Jehoshua
Catholic
- Joined
- Sep 25, 2009
- Messages
- 7,248
OOC@Jehoshua- I certainly do wish that my response had been longer and more elegantly written, as is befitting of a man such as Ole, who is quite fond of intellectual wrangling. While do not follow how you think that diplomacy is impossible with traditional proles, I do follow the rest of your points, though I disagree with them in character.
OOC: Im not saying diplomacy is impossible, Im saying any dialogue ideologically with them is impossible. Ergo you can of course make treaties and so forth regarding trade, or border arrangement and so forth with proletarist powers, but ultimately trying to get a proletarist state to allow other opinion, or otherwise act against its ideology (pertinent in Jamaica's case since the end goal presumably would be to end the proletarian tyranny) is a fruitless endeavour.
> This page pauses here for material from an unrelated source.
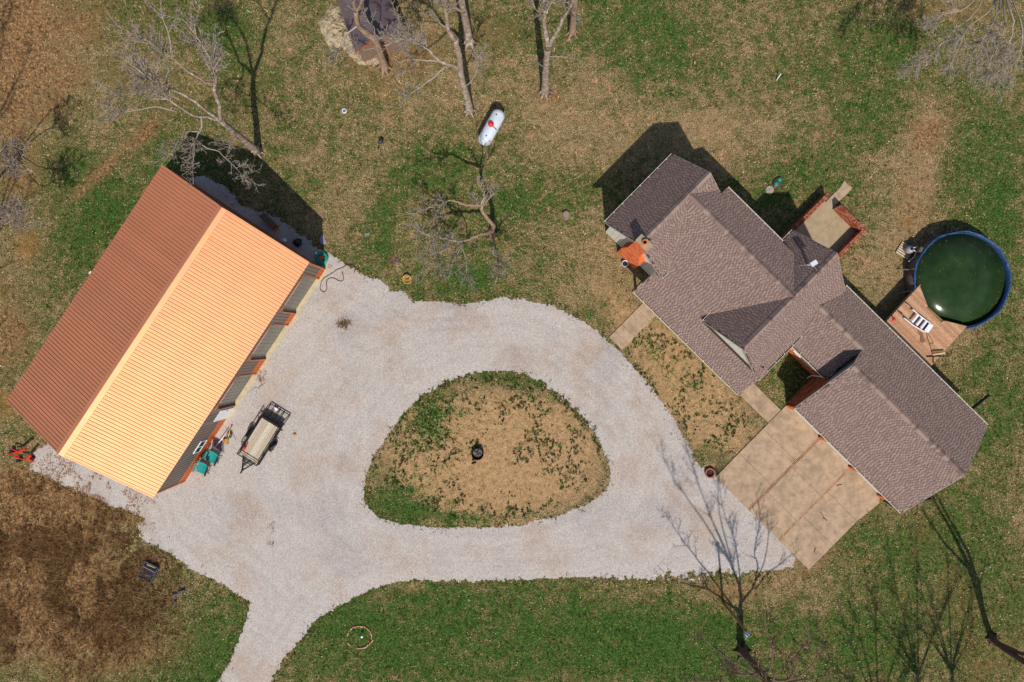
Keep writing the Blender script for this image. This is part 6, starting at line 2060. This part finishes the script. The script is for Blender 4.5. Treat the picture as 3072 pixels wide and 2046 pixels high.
# weeds along the gravel's edge and sprinkled over thin turf
x, y = scatter(160000)
f = gravel_field(x, y); sx_, sy_ = sheet(x, y)
yard = blob(sx_, sy_, 1590, 900, 200, 75, 45, 2) + blob(sx_, sy_, 1120, 1030, 270, 170, 0, 3)
ok = ~solid(x, y) & (((f > -.45) & (f < .75) & (rng.random(len(x)) < .75 * np.exp(-np.clip(f, 0, 1) / .17) * np.clip(fbm(x * .7, y * .7, 301) * 3.4 - 1.05, .06, 1))) | ((yard > .4) & (f < 0) & (fbm(x * 1.1, y * 1.1, 61) + .25 * (zones(x, y)[0] - .4) > .5) & (rng.random(len(x)) < .5)))
x, y, yd = x[ok], y[ok], yard[ok] > .4
Vy, Cy = blades(x[yd], y[yd], np.concatenate([DARKS[:3], GREENS])[rng.integers(0, 7, yd.sum())], 9, .05, .15, .018, .04, (.5, 1.25))
x, y = x[~yd], y[~yd]
V1, C1 = blades(x, y, np.concatenate([DARKS, TANS[:2], GREENS[:2]])[rng.integers(0, 8, len(x))], 6, .035, .11, .012, .03, (.5, 1.25))
V1, C1 = np.concatenate([V1, Vy]), np.concatenate([C1, Cy])
me = bulk_mesh('weeds', V1, np.arange(len(V1)).reshape(-1, 3), C1, M_blade)
tag(link('weeds', me), 'dark low weeds fringing the gravel and dotting bare turf', 'weeds', kind='stuff')


# fallen leaves: small curled quads
def leaf_mesh(x, y, pal, smin, smax, z=.02):
    a = rng.uniform(0, 2 * np.pi, len(x)); s = rng.uniform(smin, smax, len(x)); dx, dy = np.cos(a) * s, np.sin(a) * s
    V = np.empty((len(x), 4, 3)); h = rng.uniform(0, .04, (len(x), 4)) + z
    V[:, 0] = np.stack([x - dx, y - dy, h[:, 0]], 1); V[:, 1] = np.stack([x + dy * .6, y - dx * .6, h[:, 1]], 1); V[:, 2] = np.stack([x + dx, y + dy, h[:, 2]], 1); V[:, 3] = np.stack([x - dy * .6, y + dx * .6, h[:, 3]], 1)
    c = np.repeat(pal[rng.integers(0, len(pal), len(x))] * rng.uniform(.8, 1.2, (len(x), 1)), 4, axis=0)
    return V.reshape(-1, 3), np.arange(len(x) * 4).reshape(-1, 4), c


LEAF = np.array([lin(206, 178, 136), lin(186, 148, 104), lin(158, 112, 70), lin(220, 200, 164), lin(140, 96, 58)])
x, y = scatter(120000)
g, b, d, o_ = zones(x, y); f = gravel_field(x, y)
u = x * UX + y * UY; v = -x * UY + y * UX
court = (u > 12.7) & (u < 16.8) & (v > 9.7) & (v < 13.1)
sx_, sy_ = sheet(x, y)
bl = blob(sx_, sy_, 200, 1130, 150, 55, 28, 2)
drift = np.clip((fbm(x * .8, y * .8, 131, 4) - .4) * 4, .08, 1)
pr = (.55 * drift + .5 * b) * (1 - .6 * np.clip((g - .5) * 2, 0, 1)) + .9 * court
ok = ~solid(x, y) & (((f < 0) & (rng.random(len(x)) < pr)))
V1, F1, C1 = leaf_mesh(x[ok], y[ok], LEAF, .022, .05)
x2 = rng.uniform(-36, -24, 26000); y2 = rng.uniform(-15, -6, 26000)
sx_, sy_ = sheet(x2, y2)
ok = ~solid(x2, y2) & (rng.random(len(x2)) < blob(sx_, sy_, 215, 1120, 130, 45, 25, 1) * (fbm(x2 * .9, y2 * .9, 5) > .47) * .9)
V2, F2, C2 = leaf_mesh(x2[ok], y2[ok], LEAF[np.array([1, 2, 2, 4, 4])], .025, .055, .05)
x3, y3 = HW(0, 0).x + rng.uniform(-1, 1, 1), rng.uniform(-1, 1, 1)
me = bulk_mesh('leaf_litter', np.concatenate([V1, V2]), np.concatenate([F1, F2 + len(V1)]), np.concatenate([C1, C2]), vcol('dry_leaf', .85, 8, .2, 0, .15))
tag(link('leaf_litter', me), 'fallen dry leaves scattered over lawn and gravel edge', 'leaves', kind='stuff')
# tall dead weeds in the rough lower left, and dead clumps on the gravel
x = rng.uniform(-38, -22, 30000); y = rng.uniform(-26, -9, 30000)
sx_, sy_ = sheet(x, y)
pr = blob(sx_, sy_, 120, 1330, 260, 190, 10, 2) * (.25 + 1.1 * (fbm(x * .5, y * .5, 22) > .5))
ok = (gravel_field(x, y) < -.1) & ~solid(x, y) & (rng.random(len(x)) < pr * .75); x, y = x[ok], y[ok]
for cx, cy, n_, r_ in ((790 * K, 745 * K, 40, 9), (600 * K, 862 * K, 12, 12), (625 * K, 1215 * K, 4, 8), (627 * K, 1250 * K, 4, 7), (905 * K, 600 * K, 12, 8)):
    p = at(cx, cy); s_ = CAM_H / FPX * r_
    x = np.concatenate([x, p.x + rng.normal(0, s_, n_)]); y = np.concatenate([y, p.y + rng.normal(0, s_, n_)])
V1, C1 = blades(x, y, BROWNS[rng.integers(0, 4, len(x))], 7, .15, .5, .008, .02, (.3, 1.35))
me = bulk_mesh('dead_weeds', V1, np.arange(len(V1)).reshape(-1, 3), C1, M_blade)
tag(link('dead_weeds', me), 'matted brown dead weeds filling the lower left corner', 'weeds', kind='stuff')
Vinland, being primarily Protestant with many Orthodox influences, has a religious tradition that lacks the unified, centralized nature found in predominately Catholic nations. I imagine it's quite likely that the Vatican would point to this as a leading reason for Vinland's tendency towards interpretation and relativity. Additionally, Gudrunsson, and the democratic, social proletarist intellectual position that he represents, tends to extend this outlook even further. While Ole holds himself to a moral code informed by his Vinlandic Lutheran culture and upbringing, he has come to recognize the diversity of outlooks that exist, and has generally become disenchanted with the idea that there are universally-agreeable moral criteria. It is possible for groups to possess flawed moral systems. Thus, in his view, democracy makes way for moral governance by electing the party whose views most closely reflect the predominant morality of the populace.
Ergo, religious error has translated into ideological error (although Eastern Orthodoxy does have a definitive moral platform like the Catholic Faith) and Gudrunsson, being proletarist himself is as such part of the very problem I point out which explains his opposition despite the inherent reasonability of the Holy Sees commentary and his own implicit recognition of the problem
Anyway, to address a few specific points: there was no diplomacy before Brazil's invasion. The diplomacy I mentioned took place after the rather unexpected invasion.
Ahk, amended my IC messge slightly to ditch the factual error. Still my main point remains that diplomacy was tried and that it failed, and that its subjective to say that Brazils action, in its own calculus, was not a last resort.